Spring Semester 2008

January 28, 2008 – May 2, 2008

Assignment 11: An Honest Free for All

Out on: April 21, 2008
Due by: April 28, 2008, 3:00 pm (before lecture)
Collaboration: Teams
Grading: Packaging 10%, Design 20%, Style 20%, Functionality 50%

Overview

The eleventh (!) and final assignment deals with battle ships one last time. It's a very straightforward assignment: You can do whatever you want to improve your battle ships game! Of course your program has to be able to do whatever was required in the previous two assignments of the project, those requirements still stand. But beyond that, it's really up to you! Try to be extra-smart with your generals! Try to make the user interface really kick backside! Use colors! Add sound effects! Whatever! :-)

This is a team assignment, and all of you should know which team you're in (I hope). Decide early on who is going to be responsible for submitting the assignment and when. Make sure to include all the relevant information (who is in the team?) in your README file! Decide on a schedule early on as well, nothing delays working in a team more than having to schedule meetings ad-hoc; compare your schedules and arrange to meet in advance! All members of a team will receive the same score for the product you submit together. After the assignment is over, each of you will be asked to evaluate the contribution your partners and yourself made to the assignment.

Rules of the Game

There is one minor change compared to the previous two iterations of the final project: You are not allowed to cheat anymore! So if you had a cheating battle ship program for Assignment 10, you have to take out any code related to cheating, otherwise you'll lose a lot of points on this assignment. It's an honest Free for All, just like the title implies. You are of course allowed to keep code that detects cheating, but be very careful with your accusations!

Development Tasks

In updating your current Battleships program, you should also update your design as documented in your README file. Include a short section that discusses the improvements you made compared to the previous version, and explain how you had to adapt your design and implementation to make things work. For this assignment you must include a UML class diagram as well! You should have seen enough of those by now to know how to make one, and there are tools to draw them as well (just Google around). Please make sure that your diagram is in PDF format in the submission. Finally, if you want to reflect on your team experience as a whole after three weeks of working together and what you think you learned from it, please do so.

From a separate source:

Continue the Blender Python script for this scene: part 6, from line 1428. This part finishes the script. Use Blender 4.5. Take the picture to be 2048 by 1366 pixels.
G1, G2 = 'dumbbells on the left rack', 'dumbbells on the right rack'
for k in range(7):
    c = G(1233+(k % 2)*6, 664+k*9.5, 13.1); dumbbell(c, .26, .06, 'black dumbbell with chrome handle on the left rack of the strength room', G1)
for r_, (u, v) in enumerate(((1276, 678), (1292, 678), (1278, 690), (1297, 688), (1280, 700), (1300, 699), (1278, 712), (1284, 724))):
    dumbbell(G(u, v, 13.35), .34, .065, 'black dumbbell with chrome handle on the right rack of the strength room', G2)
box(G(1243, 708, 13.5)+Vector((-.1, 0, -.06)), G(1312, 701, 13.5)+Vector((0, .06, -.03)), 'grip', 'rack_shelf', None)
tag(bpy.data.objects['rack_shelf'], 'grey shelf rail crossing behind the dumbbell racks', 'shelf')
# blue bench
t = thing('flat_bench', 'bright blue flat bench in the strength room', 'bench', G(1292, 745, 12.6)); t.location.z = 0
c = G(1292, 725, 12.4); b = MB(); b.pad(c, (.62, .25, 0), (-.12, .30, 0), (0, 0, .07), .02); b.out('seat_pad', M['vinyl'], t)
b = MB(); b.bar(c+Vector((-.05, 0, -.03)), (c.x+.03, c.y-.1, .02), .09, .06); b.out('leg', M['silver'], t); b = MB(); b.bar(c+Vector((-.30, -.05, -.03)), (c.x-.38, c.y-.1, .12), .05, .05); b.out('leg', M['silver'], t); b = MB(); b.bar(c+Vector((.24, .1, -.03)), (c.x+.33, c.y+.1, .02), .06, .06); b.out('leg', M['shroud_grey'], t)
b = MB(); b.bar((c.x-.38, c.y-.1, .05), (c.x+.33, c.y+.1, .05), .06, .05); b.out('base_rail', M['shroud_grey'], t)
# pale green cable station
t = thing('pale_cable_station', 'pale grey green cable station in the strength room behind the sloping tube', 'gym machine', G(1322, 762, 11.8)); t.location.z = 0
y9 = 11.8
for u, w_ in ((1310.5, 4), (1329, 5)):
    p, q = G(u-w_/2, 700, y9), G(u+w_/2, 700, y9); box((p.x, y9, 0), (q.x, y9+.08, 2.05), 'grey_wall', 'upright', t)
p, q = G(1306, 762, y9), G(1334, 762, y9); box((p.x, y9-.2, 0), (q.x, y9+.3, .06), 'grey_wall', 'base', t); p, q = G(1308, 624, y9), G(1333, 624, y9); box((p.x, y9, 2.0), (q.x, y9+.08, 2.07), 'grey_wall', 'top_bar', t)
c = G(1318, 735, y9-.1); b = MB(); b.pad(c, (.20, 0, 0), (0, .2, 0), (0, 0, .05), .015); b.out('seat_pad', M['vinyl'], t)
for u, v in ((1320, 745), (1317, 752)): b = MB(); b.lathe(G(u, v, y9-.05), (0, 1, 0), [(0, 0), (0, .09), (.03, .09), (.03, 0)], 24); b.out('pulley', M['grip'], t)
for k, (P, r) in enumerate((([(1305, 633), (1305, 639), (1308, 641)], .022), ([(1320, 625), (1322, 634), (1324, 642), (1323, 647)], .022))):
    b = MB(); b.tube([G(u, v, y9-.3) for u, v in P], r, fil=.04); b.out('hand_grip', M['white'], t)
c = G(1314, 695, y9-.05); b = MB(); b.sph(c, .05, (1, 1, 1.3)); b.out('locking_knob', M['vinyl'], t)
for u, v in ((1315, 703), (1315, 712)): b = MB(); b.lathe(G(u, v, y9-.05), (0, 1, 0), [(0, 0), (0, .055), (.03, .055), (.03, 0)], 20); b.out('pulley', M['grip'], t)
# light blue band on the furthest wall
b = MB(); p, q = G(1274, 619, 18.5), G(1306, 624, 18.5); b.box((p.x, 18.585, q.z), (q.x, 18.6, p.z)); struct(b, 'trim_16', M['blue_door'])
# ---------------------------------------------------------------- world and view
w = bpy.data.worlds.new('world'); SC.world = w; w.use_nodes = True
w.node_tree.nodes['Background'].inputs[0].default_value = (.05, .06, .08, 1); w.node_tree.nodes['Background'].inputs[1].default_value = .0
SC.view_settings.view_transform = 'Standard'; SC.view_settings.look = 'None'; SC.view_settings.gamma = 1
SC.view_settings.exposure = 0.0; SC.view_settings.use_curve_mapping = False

Enjoy!

Tournament!

Note that a decent part of your score for the final assignment will depend on how well you compete against the programs by other teams in the course. We'll run a big tournament that pits all of the programs against each other to find a winner. The winner will also be announced after final presentations on the last day of classes a receive a roaring round of applause!

Hints

You can find an archive of all available versions of the battle program here. Try to make yours beat all the others! :-)

Deliverables

Please turn in a gzip compressed tarball of your assignment; the filename should be cs120-assign-11-teamcode.tar.gz with teamcode replaced by the code assigned to your team for your repository and your mailing list. The tarball should contain no derived files whatsoever (i.e. no executable files), but allow building all derived files. In particular, make sure you don't submit all those .svn folders from your repository! Include a README file that briefly explains what your programs do and contains any other notes you want us to check out before grading. Include a Makefile to build your project.

Grading

For reference, here is a short explanation of the grading criteria. Packaging refers to the proper organization of the stuff you hand in, following the guidelines for Deliverables above. Style refers to C++ programming style, including things like consistent indentation, appropriate identifiers, useful comments, suitable documentation, good use of private and const, etc. Simple, clean, readable code is what you should be aiming for. Performance refers to how fast your program can produce the required results compared to other submissions. Design refers to proper modularization (into files and classes) and the proper choice of algorithms and data structures. Functionality refers to your programs being able to do what they should according to the specification given above; if the specification is ambiguous and you had to make a certain choice, defend that choice in your README file.

If your programs cannot be built you will get no points whatsoever. If your programs cannot be built without warnings using g++ -ansi -pedantic -Wall -Wextra -std=c++98 -O -Wabi -Weffc++ -Wctor-dtor-privacy -Wold-style-cast -Woverloaded-virtual -Wno-pmf-conversions -Wsign-promo we will take off 10% (except if you document a very good reason). If your programs cannot be built using make we will take off 10%. If your programs fail miserably even once, i.e. terminate with an exception of any kind or dump core, we will take off 10%. Finally, make sure to include your name and email address in every file you turn in!